* PROBLEM
Search the data for the word "wide" and copy every line that contains it.

* RAW DATA
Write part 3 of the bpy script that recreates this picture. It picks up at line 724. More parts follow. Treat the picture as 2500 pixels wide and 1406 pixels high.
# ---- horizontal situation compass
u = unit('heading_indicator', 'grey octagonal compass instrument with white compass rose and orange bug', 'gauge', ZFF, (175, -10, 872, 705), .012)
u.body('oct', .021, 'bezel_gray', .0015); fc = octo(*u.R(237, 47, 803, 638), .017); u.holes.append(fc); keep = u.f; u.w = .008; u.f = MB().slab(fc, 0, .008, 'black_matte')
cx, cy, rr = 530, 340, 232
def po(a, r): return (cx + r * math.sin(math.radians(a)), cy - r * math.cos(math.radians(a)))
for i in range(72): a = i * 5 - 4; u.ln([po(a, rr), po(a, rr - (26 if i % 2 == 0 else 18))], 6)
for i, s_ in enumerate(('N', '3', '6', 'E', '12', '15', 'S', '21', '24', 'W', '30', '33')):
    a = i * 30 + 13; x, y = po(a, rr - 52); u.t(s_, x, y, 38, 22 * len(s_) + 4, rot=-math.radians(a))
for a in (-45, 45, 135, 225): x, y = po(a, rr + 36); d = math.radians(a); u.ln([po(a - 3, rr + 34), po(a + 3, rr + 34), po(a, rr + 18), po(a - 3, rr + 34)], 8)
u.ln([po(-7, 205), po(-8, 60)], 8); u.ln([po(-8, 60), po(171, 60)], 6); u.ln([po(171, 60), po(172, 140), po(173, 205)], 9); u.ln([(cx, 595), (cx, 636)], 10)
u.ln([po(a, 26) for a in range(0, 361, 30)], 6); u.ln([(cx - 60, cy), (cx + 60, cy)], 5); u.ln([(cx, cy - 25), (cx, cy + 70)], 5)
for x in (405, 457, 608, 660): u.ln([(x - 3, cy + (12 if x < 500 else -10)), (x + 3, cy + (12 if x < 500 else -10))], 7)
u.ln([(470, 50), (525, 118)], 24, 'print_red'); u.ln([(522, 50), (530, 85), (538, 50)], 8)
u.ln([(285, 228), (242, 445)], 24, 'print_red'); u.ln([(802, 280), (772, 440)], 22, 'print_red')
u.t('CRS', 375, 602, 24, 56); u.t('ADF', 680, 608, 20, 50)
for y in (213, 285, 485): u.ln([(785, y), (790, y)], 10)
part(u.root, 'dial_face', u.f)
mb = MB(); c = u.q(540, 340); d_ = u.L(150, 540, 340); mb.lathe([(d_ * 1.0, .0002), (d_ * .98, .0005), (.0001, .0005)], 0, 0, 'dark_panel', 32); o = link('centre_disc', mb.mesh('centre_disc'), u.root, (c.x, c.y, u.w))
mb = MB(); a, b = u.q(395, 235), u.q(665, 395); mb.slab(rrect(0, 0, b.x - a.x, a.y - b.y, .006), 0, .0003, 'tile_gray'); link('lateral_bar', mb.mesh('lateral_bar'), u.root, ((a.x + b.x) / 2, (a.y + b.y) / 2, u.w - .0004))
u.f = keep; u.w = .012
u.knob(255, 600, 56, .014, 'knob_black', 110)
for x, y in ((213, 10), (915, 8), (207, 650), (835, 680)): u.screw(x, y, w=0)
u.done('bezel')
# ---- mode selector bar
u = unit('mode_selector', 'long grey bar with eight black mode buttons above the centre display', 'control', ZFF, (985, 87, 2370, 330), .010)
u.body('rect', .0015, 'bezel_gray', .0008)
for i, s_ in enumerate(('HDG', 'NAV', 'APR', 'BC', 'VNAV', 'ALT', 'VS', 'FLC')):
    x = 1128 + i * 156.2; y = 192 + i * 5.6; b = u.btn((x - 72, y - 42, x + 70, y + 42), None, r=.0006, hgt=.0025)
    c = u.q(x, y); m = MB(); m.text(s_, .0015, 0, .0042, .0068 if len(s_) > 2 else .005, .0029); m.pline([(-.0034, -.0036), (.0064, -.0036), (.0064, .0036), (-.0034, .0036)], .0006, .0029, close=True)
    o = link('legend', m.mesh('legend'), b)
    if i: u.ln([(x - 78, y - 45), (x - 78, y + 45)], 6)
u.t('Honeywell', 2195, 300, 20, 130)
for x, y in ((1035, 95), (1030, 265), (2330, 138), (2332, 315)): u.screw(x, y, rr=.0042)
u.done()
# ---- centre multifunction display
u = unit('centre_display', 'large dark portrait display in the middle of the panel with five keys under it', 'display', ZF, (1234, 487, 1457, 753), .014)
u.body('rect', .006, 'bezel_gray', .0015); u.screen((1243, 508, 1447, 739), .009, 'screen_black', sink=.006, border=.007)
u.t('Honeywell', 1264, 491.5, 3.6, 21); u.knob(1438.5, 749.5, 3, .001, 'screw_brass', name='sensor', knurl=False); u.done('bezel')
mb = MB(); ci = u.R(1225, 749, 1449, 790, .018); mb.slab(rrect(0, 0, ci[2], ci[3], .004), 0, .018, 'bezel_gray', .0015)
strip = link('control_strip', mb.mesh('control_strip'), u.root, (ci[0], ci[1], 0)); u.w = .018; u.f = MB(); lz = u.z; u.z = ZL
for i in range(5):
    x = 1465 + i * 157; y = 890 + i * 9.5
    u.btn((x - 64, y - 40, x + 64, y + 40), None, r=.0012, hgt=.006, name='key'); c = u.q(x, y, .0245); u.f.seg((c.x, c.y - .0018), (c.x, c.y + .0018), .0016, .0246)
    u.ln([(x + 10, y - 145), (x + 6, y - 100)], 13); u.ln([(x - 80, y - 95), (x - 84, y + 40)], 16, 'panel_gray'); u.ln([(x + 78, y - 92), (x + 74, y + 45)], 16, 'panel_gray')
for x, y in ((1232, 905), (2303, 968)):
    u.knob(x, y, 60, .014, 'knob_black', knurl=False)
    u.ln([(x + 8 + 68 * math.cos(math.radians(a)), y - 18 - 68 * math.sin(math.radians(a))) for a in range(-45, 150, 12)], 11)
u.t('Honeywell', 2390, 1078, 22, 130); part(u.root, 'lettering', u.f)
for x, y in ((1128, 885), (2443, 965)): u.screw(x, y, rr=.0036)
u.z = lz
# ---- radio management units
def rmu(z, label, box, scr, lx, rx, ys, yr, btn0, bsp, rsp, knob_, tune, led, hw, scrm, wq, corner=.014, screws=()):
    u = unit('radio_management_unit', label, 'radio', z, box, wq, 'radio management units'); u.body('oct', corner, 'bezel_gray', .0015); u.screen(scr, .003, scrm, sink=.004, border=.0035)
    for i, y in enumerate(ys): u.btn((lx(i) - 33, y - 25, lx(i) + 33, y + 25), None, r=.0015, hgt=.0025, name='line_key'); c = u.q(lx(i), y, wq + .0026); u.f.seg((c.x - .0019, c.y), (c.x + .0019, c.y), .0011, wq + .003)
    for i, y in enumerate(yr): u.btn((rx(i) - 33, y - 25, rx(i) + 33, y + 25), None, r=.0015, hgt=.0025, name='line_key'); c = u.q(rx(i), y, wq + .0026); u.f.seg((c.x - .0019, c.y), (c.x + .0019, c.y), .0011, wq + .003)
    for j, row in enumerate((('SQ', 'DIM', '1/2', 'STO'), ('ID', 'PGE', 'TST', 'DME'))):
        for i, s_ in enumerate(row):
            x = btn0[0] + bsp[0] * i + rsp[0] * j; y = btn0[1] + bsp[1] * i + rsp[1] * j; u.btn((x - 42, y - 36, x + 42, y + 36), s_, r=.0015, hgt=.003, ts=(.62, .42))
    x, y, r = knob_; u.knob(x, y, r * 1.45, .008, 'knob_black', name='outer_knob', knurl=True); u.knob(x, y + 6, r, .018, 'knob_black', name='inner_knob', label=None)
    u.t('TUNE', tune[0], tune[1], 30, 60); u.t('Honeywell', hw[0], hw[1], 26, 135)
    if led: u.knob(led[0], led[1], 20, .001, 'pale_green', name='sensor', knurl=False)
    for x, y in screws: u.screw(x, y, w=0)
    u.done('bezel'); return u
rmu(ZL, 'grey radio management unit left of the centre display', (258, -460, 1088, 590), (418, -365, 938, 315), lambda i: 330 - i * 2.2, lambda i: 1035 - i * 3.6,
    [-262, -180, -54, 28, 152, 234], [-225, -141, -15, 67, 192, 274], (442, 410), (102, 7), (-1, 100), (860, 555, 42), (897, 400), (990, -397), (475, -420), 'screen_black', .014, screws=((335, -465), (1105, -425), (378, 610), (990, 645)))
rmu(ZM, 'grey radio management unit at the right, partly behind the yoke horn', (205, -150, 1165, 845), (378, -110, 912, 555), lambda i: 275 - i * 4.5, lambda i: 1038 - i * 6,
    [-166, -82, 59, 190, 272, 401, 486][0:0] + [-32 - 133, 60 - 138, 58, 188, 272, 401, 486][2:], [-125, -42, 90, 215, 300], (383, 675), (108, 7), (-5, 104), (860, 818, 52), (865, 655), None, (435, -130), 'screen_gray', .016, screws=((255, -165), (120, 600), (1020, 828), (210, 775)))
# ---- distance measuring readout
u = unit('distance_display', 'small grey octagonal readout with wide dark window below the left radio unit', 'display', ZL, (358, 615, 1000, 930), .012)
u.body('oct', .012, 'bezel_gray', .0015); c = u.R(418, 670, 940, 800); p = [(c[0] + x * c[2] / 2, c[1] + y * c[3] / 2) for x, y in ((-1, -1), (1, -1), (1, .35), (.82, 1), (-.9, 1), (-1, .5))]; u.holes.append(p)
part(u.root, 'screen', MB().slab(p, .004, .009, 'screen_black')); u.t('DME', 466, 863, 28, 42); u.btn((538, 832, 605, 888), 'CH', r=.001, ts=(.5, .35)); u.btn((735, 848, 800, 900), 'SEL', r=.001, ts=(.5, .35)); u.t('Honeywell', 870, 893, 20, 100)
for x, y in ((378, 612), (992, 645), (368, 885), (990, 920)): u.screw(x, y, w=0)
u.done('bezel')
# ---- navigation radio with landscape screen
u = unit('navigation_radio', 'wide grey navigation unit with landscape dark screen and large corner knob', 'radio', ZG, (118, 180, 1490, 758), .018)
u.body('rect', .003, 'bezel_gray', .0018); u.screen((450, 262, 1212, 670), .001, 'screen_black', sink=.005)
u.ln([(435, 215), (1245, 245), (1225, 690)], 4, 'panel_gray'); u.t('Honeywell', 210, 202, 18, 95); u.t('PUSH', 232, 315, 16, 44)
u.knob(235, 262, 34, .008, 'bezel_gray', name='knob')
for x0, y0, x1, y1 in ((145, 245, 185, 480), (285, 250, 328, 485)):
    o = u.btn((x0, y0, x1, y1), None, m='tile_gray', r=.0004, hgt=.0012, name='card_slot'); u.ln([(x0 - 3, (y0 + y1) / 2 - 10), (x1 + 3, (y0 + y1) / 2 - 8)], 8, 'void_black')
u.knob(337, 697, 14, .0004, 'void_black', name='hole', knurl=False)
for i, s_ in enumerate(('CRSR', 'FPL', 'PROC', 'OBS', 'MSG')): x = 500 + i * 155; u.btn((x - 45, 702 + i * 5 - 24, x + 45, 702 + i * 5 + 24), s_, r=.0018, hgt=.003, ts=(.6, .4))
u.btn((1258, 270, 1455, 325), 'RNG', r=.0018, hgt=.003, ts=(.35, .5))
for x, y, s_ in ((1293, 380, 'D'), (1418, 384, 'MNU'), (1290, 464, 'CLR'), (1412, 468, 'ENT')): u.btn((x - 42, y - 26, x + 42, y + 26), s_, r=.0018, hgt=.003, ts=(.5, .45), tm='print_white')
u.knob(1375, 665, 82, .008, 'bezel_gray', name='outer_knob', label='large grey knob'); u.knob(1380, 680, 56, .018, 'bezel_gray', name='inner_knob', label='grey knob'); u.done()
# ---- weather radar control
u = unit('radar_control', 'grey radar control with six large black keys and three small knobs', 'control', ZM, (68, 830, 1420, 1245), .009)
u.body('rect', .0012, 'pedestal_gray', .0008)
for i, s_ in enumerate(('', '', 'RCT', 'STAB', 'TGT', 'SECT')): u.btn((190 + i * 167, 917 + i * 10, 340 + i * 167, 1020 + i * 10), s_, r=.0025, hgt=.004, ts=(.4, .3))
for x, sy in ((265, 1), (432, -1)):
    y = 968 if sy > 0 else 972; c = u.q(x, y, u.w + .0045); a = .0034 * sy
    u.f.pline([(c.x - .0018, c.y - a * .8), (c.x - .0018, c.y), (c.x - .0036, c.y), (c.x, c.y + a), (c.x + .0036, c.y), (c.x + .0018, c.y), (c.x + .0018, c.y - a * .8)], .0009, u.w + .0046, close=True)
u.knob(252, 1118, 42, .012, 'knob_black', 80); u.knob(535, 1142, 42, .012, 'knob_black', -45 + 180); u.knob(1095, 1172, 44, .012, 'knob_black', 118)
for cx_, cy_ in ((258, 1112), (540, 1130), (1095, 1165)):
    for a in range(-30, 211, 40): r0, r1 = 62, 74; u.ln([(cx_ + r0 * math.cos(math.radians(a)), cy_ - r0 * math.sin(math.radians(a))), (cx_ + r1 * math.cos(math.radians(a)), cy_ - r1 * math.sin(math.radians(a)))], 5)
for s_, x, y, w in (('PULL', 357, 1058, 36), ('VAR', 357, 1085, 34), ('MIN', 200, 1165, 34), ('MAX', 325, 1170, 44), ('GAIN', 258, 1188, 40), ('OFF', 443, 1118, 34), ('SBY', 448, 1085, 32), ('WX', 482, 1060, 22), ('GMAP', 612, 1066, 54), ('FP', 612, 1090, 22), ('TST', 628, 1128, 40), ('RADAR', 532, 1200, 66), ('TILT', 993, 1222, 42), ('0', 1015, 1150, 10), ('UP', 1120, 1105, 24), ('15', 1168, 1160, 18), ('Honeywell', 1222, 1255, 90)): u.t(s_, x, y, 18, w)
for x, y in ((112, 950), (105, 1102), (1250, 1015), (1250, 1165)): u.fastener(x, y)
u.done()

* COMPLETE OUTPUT
Write part 3 of the bpy script that recreates this picture. It picks up at line 724. More parts follow. Treat the picture as 2500 pixels wide and 1406 pixels high.
u = unit('distance_display', 'small grey octagonal readout with wide dark window below the left radio unit', 'display', ZL, (358, 615, 1000, 930), .012)
u = unit('navigation_radio', 'wide grey navigation unit with landscape dark screen and large corner knob', 'radio', ZG, (118, 180, 1490, 758), .018)